• INFORMATION SHOWN:

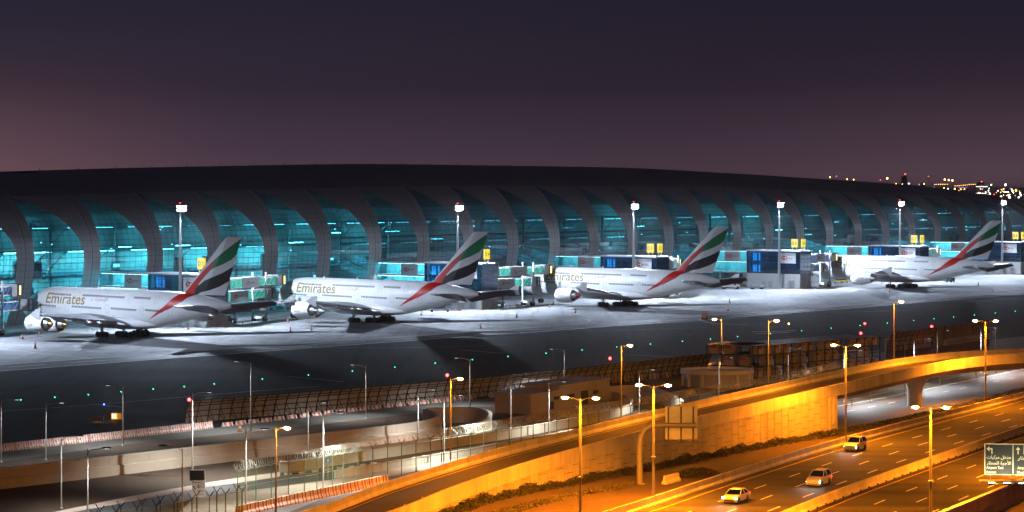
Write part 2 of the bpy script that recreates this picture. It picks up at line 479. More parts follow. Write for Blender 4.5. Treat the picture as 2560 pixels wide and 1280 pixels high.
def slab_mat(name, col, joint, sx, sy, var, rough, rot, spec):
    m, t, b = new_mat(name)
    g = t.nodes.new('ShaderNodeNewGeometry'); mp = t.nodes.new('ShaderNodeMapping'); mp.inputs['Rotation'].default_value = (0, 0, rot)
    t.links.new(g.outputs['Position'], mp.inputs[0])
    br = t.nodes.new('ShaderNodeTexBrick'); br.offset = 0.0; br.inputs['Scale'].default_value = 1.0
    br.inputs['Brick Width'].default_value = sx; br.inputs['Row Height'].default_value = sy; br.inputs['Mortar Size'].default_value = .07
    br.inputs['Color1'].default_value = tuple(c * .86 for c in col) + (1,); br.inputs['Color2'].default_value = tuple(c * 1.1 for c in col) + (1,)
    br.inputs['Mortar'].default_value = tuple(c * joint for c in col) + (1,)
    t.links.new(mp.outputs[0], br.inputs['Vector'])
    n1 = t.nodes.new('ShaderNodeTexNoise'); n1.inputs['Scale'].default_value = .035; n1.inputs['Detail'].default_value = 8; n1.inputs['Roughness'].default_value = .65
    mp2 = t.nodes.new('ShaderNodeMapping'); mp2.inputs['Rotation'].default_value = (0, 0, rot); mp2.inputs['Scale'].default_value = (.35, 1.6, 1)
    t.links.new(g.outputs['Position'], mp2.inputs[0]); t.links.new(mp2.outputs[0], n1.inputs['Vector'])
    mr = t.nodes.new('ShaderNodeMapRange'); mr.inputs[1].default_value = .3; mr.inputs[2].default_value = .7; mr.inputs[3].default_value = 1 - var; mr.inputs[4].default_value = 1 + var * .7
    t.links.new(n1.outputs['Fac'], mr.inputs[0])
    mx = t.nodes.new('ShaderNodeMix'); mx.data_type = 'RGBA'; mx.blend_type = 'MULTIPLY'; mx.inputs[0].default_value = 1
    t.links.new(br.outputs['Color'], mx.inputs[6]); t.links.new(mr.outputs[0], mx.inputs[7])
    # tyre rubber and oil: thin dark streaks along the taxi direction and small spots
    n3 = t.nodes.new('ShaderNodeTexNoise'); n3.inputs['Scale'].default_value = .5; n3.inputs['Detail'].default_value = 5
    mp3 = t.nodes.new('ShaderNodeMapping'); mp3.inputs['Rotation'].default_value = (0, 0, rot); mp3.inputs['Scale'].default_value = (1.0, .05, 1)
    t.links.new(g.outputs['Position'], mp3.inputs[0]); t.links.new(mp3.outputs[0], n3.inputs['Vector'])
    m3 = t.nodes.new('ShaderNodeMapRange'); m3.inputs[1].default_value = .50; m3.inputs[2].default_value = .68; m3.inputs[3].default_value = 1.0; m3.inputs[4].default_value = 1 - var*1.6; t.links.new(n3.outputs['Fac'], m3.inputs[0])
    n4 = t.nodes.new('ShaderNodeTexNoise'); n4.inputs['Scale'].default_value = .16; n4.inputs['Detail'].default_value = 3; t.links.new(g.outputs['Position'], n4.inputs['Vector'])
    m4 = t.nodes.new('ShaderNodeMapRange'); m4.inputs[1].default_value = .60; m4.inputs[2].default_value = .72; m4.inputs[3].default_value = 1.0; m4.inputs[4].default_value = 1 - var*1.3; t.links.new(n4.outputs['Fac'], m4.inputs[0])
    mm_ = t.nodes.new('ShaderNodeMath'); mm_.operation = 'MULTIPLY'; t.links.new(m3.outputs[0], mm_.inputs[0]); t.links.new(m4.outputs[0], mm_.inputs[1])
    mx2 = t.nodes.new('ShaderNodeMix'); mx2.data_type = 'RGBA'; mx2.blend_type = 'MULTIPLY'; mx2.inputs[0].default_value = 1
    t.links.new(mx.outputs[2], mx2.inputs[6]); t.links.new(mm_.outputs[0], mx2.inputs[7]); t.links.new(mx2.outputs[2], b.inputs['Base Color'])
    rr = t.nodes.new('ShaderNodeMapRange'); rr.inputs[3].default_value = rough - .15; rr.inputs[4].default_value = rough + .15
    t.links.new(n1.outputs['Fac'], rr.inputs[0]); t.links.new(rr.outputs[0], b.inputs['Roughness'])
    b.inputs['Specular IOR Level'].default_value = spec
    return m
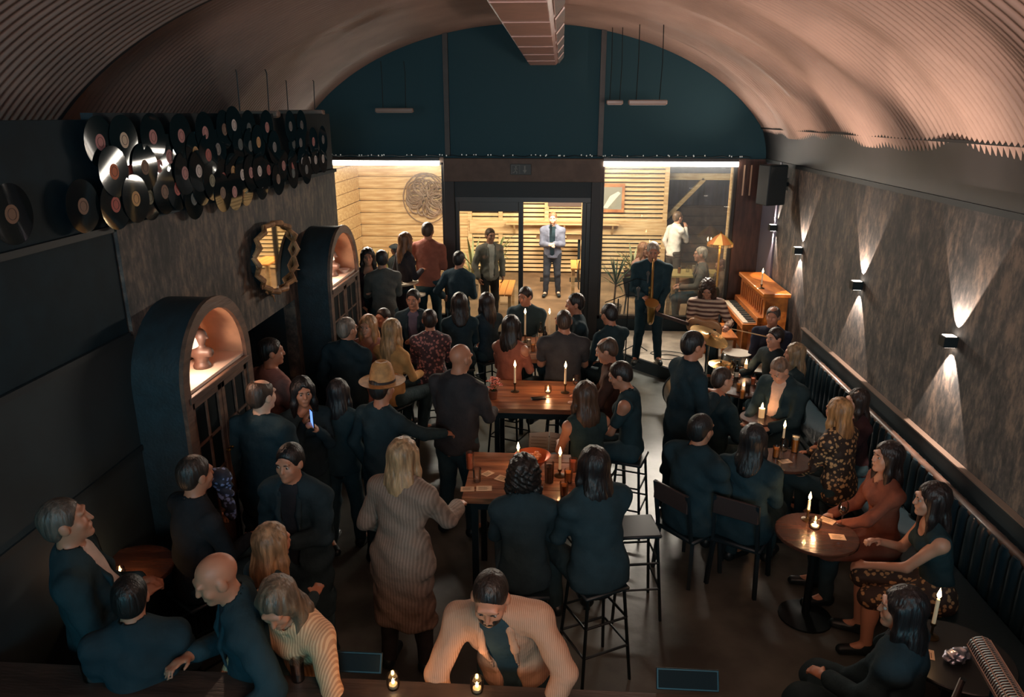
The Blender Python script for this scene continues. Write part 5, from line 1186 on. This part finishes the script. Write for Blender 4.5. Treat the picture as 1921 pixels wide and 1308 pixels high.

• TASK STATEMENT: Produce an exact copy of each line of data, skipping embedded images.

• SOLUTION TO THIS PROBLEM:
Write part 2 of the bpy script that recreates this picture. It picks up at line 479. More parts follow. Write for Blender 4.5. Treat the picture as 2560 pixels wide and 1280 pixels high.
def slab_mat(name, col, joint, sx, sy, var, rough, rot, spec):
    m, t, b = new_mat(name)
    g = t.nodes.new('ShaderNodeNewGeometry'); mp = t.nodes.new('ShaderNodeMapping'); mp.inputs['Rotation'].default_value = (0, 0, rot)
    t.links.new(g.outputs['Position'], mp.inputs[0])
    br = t.nodes.new('ShaderNodeTexBrick'); br.offset = 0.0; br.inputs['Scale'].default_value = 1.0
    br.inputs['Brick Width'].default_value = sx; br.inputs['Row Height'].default_value = sy; br.inputs['Mortar Size'].default_value = .07
    br.inputs['Color1'].default_value = tuple(c * .86 for c in col) + (1,); br.inputs['Color2'].default_value = tuple(c * 1.1 for c in col) + (1,)
    br.inputs['Mortar'].default_value = tuple(c * joint for c in col) + (1,)
    t.links.new(mp.outputs[0], br.inputs['Vector'])
    n1 = t.nodes.new('ShaderNodeTexNoise'); n1.inputs['Scale'].default_value = .035; n1.inputs['Detail'].default_value = 8; n1.inputs['Roughness'].default_value = .65
    mp2 = t.nodes.new('ShaderNodeMapping'); mp2.inputs['Rotation'].default_value = (0, 0, rot); mp2.inputs['Scale'].default_value = (.35, 1.6, 1)
    t.links.new(g.outputs['Position'], mp2.inputs[0]); t.links.new(mp2.outputs[0], n1.inputs['Vector'])
    mr = t.nodes.new('ShaderNodeMapRange'); mr.inputs[1].default_value = .3; mr.inputs[2].default_value = .7; mr.inputs[3].default_value = 1 - var; mr.inputs[4].default_value = 1 + var * .7
    t.links.new(n1.outputs['Fac'], mr.inputs[0])
    mx = t.nodes.new('ShaderNodeMix'); mx.data_type = 'RGBA'; mx.blend_type = 'MULTIPLY'; mx.inputs[0].default_value = 1
    t.links.new(br.outputs['Color'], mx.inputs[6]); t.links.new(mr.outputs[0], mx.inputs[7])
    # tyre rubber and oil: thin dark streaks along the taxi direction and small spots
    n3 = t.nodes.new('ShaderNodeTexNoise'); n3.inputs['Scale'].default_value = .5; n3.inputs['Detail'].default_value = 5
    mp3 = t.nodes.new('ShaderNodeMapping'); mp3.inputs['Rotation'].default_value = (0, 0, rot); mp3.inputs['Scale'].default_value = (1.0, .05, 1)
    t.links.new(g.outputs['Position'], mp3.inputs[0]); t.links.new(mp3.outputs[0], n3.inputs['Vector'])
    m3 = t.nodes.new('ShaderNodeMapRange'); m3.inputs[1].default_value = .50; m3.inputs[2].default_value = .68; m3.inputs[3].default_value = 1.0; m3.inputs[4].default_value = 1 - var*1.6; t.links.new(n3.outputs['Fac'], m3.inputs[0])
    n4 = t.nodes.new('ShaderNodeTexNoise'); n4.inputs['Scale'].default_value = .16; n4.inputs['Detail'].default_value = 3; t.links.new(g.outputs['Position'], n4.inputs['Vector'])
    m4 = t.nodes.new('ShaderNodeMapRange'); m4.inputs[1].default_value = .60; m4.inputs[2].default_value = .72; m4.inputs[3].default_value = 1.0; m4.inputs[4].default_value = 1 - var*1.3; t.links.new(n4.outputs['Fac'], m4.inputs[0])
    mm_ = t.nodes.new('ShaderNodeMath'); mm_.operation = 'MULTIPLY'; t.links.new(m3.outputs[0], mm_.inputs[0]); t.links.new(m4.outputs[0], mm_.inputs[1])
    mx2 = t.nodes.new('ShaderNodeMix'); mx2.data_type = 'RGBA'; mx2.blend_type = 'MULTIPLY'; mx2.inputs[0].default_value = 1
    t.links.new(mx.outputs[2], mx2.inputs[6]); t.links.new(mm_.outputs[0], mx2.inputs[7]); t.links.new(mx2.outputs[2], b.inputs['Base Color'])
    rr = t.nodes.new('ShaderNodeMapRange'); rr.inputs[3].default_value = rough - .15; rr.inputs[4].default_value = rough + .15
    t.links.new(n1.outputs['Fac'], rr.inputs[0]); t.links.new(rr.outputs[0], b.inputs['Roughness'])
    b.inputs['Specular IOR Level'].default_value = spec
    return m
The Blender Python script for this scene continues. Write part 5, from line 1186 on. This part finishes the script. Write for Blender 4.5. Treat the picture as 1921 pixels wide and 1308 pixels high.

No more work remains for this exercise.